_Aim of the exercise_
Begin with the first line of the listing and quote every line through the one containing "R = math.radians"; give only those lines.
** begin **
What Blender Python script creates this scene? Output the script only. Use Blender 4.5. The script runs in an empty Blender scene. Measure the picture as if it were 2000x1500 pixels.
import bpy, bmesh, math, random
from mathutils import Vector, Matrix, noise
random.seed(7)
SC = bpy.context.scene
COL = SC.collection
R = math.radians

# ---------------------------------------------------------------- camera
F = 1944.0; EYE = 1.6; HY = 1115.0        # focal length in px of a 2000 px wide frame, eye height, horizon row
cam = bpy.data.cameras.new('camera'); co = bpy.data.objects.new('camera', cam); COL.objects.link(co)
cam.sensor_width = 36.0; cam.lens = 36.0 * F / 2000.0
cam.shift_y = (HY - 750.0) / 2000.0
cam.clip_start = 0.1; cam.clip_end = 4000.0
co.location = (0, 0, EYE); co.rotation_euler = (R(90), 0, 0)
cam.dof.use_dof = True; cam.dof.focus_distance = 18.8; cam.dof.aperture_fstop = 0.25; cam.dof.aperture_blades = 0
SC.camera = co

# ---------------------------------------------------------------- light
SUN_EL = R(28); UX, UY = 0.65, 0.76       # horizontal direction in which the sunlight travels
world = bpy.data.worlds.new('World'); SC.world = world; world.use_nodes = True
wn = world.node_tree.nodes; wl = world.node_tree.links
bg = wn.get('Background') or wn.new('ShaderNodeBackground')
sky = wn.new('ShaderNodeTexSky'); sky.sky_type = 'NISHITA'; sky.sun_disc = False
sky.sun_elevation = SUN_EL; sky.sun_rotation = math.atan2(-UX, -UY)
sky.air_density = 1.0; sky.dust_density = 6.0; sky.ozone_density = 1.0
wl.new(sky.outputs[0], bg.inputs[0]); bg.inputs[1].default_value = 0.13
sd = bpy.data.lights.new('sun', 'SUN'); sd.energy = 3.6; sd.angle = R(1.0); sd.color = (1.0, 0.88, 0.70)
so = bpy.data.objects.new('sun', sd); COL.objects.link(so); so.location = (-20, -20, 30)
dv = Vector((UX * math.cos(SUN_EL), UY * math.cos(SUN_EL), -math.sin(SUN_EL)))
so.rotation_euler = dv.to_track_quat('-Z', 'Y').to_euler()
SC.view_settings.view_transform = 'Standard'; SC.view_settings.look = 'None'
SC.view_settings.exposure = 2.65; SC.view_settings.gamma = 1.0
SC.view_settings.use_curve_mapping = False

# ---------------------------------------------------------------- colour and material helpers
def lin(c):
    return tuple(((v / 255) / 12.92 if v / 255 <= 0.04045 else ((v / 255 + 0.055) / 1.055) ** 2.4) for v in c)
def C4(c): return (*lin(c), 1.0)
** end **
_Solution to this problem_
What Blender Python script creates this scene? Output the script only. Use Blender 4.5. The script runs in an empty Blender scene. Measure the picture as if it were 2000x1500 pixels.
import bpy, bmesh, math, random
from mathutils import Vector, Matrix, noise
random.seed(7)
SC = bpy.context.scene
COL = SC.collection
R = math.radians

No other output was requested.